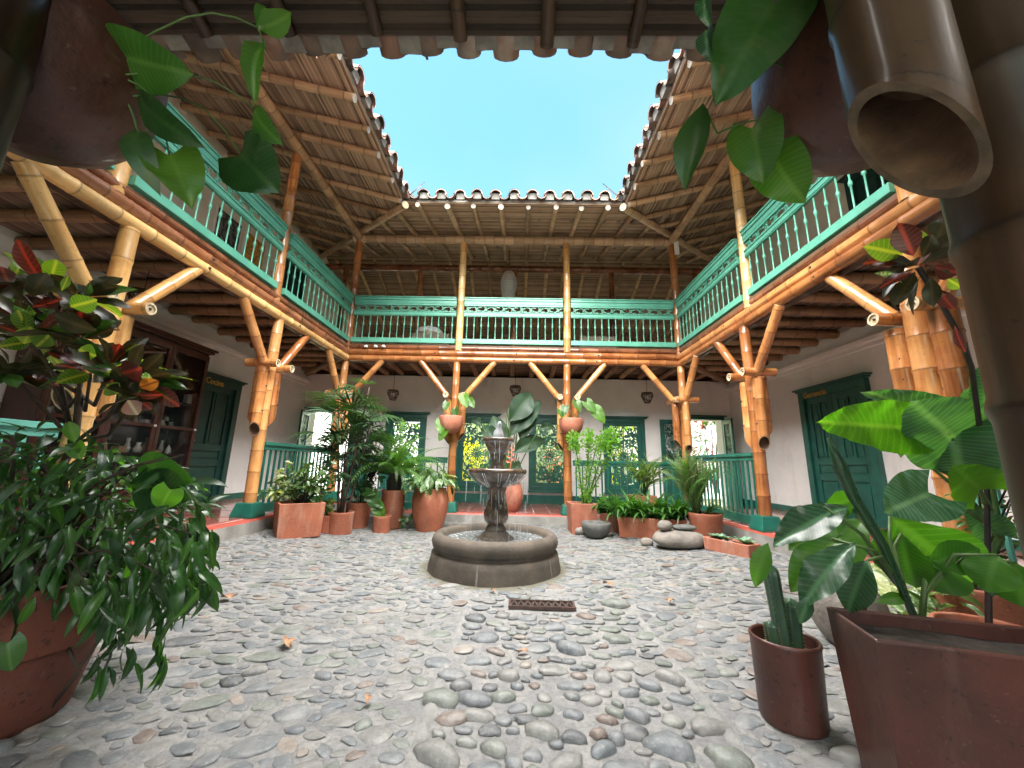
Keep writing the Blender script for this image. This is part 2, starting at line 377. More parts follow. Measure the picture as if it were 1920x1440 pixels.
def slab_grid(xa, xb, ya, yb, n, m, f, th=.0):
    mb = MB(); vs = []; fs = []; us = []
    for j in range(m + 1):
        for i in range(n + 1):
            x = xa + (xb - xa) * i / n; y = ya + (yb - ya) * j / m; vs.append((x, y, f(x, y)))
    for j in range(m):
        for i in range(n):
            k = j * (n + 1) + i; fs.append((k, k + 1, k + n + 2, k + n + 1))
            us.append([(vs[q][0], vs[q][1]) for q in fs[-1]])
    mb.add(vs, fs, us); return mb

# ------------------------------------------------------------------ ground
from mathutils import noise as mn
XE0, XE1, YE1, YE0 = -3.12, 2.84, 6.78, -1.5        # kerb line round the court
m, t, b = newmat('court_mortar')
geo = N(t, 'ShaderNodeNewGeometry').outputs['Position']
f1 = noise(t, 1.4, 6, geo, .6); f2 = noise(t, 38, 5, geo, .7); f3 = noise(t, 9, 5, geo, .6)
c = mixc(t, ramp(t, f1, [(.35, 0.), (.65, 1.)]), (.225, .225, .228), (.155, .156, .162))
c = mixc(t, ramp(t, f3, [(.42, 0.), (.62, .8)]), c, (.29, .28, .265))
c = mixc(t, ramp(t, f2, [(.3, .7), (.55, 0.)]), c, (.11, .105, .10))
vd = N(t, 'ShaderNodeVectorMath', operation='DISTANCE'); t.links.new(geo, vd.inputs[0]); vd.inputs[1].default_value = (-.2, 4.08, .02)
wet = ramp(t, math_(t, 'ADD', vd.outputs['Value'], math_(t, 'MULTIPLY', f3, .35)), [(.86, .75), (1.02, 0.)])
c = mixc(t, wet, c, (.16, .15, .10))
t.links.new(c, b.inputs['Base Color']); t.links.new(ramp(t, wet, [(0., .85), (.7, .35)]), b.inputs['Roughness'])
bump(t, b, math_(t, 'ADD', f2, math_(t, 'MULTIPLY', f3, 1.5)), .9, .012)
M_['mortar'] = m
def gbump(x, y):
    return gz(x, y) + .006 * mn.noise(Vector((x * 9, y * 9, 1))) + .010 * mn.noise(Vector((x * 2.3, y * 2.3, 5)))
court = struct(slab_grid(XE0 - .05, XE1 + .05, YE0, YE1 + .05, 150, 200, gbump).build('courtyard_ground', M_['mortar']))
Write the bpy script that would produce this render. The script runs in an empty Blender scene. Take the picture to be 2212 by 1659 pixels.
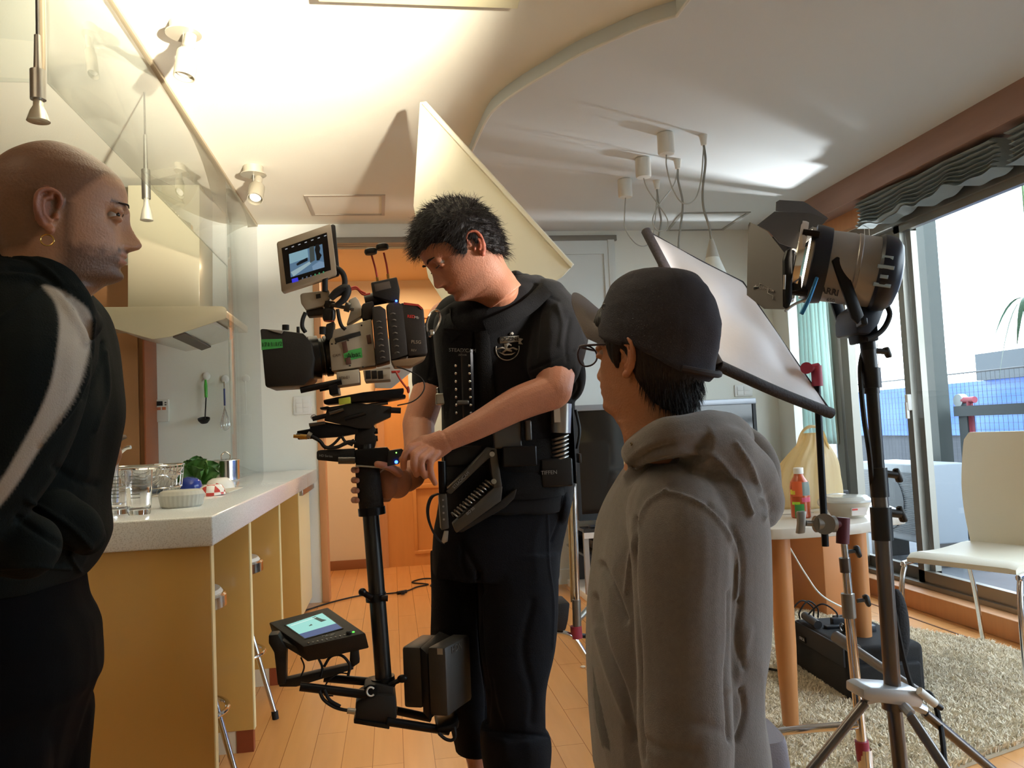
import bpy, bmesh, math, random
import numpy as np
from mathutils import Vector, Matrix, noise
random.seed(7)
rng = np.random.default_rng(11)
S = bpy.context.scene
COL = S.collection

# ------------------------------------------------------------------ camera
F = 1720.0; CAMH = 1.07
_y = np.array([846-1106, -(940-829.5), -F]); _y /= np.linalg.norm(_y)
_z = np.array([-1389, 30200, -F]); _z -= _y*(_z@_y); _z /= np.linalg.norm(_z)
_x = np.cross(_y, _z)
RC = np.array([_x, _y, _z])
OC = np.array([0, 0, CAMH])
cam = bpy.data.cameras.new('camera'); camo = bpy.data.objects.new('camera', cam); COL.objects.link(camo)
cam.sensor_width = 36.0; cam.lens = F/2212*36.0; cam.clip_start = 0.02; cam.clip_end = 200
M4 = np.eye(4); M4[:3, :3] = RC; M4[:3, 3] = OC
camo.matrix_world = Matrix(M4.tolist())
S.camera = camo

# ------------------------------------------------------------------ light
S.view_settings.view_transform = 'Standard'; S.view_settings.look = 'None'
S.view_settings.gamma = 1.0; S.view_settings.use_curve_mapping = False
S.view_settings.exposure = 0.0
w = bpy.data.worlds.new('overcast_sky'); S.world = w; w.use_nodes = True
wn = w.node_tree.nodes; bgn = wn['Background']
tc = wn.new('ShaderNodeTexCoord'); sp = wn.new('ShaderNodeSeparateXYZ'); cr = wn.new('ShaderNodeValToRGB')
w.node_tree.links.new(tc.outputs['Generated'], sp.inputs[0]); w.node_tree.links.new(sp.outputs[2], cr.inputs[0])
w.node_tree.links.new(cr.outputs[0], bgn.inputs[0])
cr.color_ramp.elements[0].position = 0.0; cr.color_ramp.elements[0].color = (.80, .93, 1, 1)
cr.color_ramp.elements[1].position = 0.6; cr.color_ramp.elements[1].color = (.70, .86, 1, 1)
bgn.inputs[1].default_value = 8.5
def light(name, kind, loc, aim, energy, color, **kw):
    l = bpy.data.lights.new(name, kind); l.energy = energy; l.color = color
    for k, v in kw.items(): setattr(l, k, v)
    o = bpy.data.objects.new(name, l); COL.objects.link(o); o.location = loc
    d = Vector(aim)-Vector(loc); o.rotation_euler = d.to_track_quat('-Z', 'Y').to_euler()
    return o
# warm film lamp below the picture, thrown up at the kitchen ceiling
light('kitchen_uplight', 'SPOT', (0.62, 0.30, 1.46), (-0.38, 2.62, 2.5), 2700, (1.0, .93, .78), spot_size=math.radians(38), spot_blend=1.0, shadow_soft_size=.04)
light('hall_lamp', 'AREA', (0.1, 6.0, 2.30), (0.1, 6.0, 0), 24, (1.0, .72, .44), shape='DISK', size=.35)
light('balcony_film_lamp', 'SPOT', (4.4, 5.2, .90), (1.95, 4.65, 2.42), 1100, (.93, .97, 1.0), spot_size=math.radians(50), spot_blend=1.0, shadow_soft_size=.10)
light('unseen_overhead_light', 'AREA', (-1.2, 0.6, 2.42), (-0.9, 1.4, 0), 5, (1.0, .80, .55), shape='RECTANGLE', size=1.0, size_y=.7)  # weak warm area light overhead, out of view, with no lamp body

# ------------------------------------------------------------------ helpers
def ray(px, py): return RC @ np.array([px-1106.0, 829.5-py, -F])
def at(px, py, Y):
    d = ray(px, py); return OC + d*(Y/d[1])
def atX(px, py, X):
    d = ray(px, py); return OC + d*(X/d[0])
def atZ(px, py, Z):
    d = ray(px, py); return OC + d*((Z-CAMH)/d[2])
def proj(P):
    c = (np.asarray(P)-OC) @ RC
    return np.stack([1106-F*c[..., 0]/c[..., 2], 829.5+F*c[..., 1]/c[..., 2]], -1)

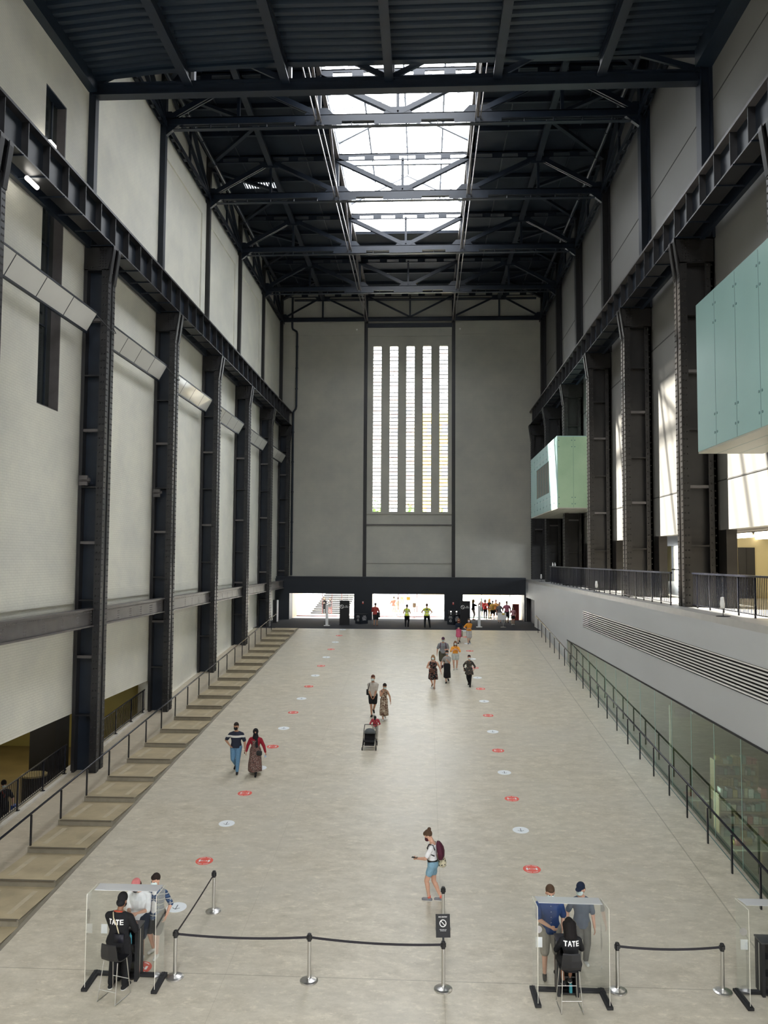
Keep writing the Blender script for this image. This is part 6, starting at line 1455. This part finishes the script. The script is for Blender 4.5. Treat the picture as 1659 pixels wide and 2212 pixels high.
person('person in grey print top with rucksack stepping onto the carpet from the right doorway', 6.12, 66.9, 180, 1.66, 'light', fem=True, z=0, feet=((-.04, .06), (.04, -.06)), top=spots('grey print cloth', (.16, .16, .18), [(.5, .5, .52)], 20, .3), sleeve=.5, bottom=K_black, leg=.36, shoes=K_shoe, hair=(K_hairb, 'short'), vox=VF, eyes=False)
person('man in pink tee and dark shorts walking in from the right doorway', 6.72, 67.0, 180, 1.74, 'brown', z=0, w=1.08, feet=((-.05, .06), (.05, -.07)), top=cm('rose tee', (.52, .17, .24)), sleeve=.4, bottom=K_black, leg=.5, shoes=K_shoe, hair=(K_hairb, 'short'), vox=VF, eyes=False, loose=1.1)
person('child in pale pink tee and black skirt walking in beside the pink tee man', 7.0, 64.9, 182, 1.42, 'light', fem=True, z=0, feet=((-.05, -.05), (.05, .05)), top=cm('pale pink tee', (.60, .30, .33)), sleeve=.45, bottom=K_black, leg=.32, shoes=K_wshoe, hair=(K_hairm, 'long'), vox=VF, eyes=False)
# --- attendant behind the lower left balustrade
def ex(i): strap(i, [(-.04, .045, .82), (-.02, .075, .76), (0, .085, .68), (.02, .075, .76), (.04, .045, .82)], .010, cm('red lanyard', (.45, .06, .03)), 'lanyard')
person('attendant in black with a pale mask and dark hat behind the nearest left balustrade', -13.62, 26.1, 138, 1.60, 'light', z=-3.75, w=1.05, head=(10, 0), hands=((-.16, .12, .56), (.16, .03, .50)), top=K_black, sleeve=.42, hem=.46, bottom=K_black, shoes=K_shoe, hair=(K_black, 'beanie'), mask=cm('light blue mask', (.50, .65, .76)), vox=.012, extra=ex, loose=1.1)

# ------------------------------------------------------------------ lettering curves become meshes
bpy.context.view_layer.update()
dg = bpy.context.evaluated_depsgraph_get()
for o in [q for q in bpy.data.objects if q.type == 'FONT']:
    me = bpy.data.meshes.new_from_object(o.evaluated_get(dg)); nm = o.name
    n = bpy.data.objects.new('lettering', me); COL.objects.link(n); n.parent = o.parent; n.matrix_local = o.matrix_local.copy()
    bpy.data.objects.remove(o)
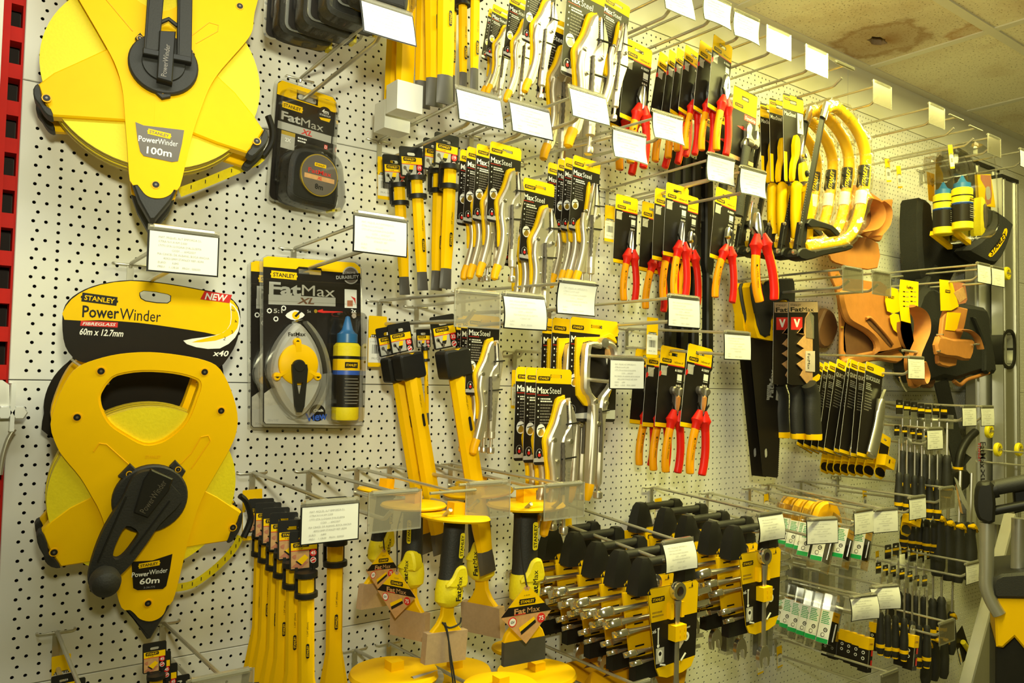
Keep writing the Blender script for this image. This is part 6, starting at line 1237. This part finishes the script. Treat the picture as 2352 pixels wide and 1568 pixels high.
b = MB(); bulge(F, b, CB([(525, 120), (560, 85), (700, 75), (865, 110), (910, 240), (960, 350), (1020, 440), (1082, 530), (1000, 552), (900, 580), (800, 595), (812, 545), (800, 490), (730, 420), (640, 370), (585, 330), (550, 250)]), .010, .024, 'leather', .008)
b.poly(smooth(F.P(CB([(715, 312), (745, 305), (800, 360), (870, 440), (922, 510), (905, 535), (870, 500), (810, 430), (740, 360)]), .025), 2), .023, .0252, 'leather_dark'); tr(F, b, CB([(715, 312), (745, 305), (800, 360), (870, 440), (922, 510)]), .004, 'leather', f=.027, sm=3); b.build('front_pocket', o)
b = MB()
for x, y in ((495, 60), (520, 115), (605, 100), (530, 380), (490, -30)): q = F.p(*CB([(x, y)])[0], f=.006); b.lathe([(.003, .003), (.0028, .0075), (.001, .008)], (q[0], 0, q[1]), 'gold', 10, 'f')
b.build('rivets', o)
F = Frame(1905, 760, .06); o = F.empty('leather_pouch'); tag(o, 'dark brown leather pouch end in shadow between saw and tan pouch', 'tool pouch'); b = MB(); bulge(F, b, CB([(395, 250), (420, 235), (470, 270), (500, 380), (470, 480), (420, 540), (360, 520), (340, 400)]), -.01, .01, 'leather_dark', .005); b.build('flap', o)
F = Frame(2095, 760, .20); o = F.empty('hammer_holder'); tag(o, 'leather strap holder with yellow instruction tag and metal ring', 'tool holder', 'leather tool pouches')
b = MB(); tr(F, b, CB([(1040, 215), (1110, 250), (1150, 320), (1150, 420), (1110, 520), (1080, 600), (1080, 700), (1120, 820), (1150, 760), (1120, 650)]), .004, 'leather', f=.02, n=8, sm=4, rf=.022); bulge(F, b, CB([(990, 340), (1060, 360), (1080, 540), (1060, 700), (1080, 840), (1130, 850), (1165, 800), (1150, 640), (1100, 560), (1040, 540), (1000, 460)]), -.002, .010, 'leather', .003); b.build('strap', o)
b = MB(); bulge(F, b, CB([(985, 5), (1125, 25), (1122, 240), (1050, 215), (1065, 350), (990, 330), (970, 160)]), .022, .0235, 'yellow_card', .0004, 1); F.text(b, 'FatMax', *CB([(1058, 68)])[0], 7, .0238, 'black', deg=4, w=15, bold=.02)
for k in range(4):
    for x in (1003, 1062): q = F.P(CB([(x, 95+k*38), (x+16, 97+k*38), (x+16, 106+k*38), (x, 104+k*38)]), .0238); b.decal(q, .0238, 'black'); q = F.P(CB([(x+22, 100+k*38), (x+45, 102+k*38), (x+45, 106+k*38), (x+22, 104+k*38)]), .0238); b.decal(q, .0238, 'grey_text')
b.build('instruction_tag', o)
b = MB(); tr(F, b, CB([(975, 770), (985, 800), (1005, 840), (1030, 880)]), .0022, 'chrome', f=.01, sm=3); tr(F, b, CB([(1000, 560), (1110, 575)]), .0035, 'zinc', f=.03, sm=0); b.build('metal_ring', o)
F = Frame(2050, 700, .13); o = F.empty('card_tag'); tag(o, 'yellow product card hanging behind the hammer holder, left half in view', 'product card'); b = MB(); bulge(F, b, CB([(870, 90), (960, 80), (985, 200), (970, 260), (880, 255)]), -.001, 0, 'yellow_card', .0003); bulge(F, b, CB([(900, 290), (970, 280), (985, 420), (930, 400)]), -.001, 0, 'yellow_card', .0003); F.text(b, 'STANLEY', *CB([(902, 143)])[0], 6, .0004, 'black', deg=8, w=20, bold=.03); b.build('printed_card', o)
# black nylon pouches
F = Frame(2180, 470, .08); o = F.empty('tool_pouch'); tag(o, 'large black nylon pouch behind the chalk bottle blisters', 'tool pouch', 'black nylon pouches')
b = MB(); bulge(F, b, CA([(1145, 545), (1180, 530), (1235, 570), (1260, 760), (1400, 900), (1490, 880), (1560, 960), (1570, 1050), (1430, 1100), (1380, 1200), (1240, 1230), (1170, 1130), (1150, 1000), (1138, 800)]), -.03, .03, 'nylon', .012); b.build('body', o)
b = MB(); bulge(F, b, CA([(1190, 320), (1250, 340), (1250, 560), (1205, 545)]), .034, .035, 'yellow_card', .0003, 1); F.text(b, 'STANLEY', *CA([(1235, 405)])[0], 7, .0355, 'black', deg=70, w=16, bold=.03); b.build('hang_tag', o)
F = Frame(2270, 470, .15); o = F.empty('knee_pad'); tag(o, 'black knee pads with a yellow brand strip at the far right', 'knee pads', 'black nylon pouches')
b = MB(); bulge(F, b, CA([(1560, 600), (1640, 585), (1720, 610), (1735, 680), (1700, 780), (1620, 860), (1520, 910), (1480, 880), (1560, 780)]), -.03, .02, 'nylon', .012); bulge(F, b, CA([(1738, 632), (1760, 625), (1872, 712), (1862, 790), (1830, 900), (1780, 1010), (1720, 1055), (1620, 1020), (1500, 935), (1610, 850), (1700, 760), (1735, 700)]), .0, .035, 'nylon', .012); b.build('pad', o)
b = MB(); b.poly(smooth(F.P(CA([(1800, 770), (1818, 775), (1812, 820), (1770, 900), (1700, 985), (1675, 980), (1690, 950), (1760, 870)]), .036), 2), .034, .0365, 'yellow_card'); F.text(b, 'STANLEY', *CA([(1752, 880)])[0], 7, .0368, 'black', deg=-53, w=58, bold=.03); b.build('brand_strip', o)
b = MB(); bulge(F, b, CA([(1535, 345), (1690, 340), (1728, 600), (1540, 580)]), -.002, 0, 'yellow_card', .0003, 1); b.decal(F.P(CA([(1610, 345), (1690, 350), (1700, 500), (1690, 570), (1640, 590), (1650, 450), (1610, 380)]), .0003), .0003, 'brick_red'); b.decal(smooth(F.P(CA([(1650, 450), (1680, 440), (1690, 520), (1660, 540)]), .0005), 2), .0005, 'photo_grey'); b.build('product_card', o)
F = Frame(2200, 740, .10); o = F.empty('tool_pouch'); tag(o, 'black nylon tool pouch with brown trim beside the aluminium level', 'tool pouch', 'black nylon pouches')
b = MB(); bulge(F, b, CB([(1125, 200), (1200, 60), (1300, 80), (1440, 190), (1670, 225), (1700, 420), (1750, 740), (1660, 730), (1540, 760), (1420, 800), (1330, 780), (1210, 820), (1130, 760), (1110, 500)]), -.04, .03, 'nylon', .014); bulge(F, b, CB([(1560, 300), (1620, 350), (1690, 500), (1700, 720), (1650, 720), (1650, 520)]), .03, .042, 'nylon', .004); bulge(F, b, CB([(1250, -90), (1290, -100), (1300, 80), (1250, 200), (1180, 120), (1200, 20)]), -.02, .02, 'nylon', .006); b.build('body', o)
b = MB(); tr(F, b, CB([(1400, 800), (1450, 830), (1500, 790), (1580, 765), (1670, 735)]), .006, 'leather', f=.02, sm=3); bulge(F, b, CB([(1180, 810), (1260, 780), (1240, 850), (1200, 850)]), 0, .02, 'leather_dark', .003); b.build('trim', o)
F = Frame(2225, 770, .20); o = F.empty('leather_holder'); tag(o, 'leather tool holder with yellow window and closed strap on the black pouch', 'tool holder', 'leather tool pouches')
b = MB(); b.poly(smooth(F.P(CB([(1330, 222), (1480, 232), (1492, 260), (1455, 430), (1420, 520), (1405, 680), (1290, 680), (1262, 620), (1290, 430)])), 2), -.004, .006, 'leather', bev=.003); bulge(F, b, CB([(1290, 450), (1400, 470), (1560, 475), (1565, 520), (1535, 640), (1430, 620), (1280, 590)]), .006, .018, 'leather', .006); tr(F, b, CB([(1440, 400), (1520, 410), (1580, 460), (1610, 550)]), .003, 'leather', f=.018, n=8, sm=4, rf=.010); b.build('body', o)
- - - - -
Problem to work on — Above are the records. Copy the lines beginning at the one that has "1568 pixels high." and ending with the one that has "b.build('rivets', o)", unchanged.

Result below —
Keep writing the Blender script for this image. This is part 6, starting at line 1237. This part finishes the script. Treat the picture as 2352 pixels wide and 1568 pixels high.
b = MB(); bulge(F, b, CB([(525, 120), (560, 85), (700, 75), (865, 110), (910, 240), (960, 350), (1020, 440), (1082, 530), (1000, 552), (900, 580), (800, 595), (812, 545), (800, 490), (730, 420), (640, 370), (585, 330), (550, 250)]), .010, .024, 'leather', .008)
b.poly(smooth(F.P(CB([(715, 312), (745, 305), (800, 360), (870, 440), (922, 510), (905, 535), (870, 500), (810, 430), (740, 360)]), .025), 2), .023, .0252, 'leather_dark'); tr(F, b, CB([(715, 312), (745, 305), (800, 360), (870, 440), (922, 510)]), .004, 'leather', f=.027, sm=3); b.build('front_pocket', o)
b = MB()
for x, y in ((495, 60), (520, 115), (605, 100), (530, 380), (490, -30)): q = F.p(*CB([(x, y)])[0], f=.006); b.lathe([(.003, .003), (.0028, .0075), (.001, .008)], (q[0], 0, q[1]), 'gold', 10, 'f')
b.build('rivets', o)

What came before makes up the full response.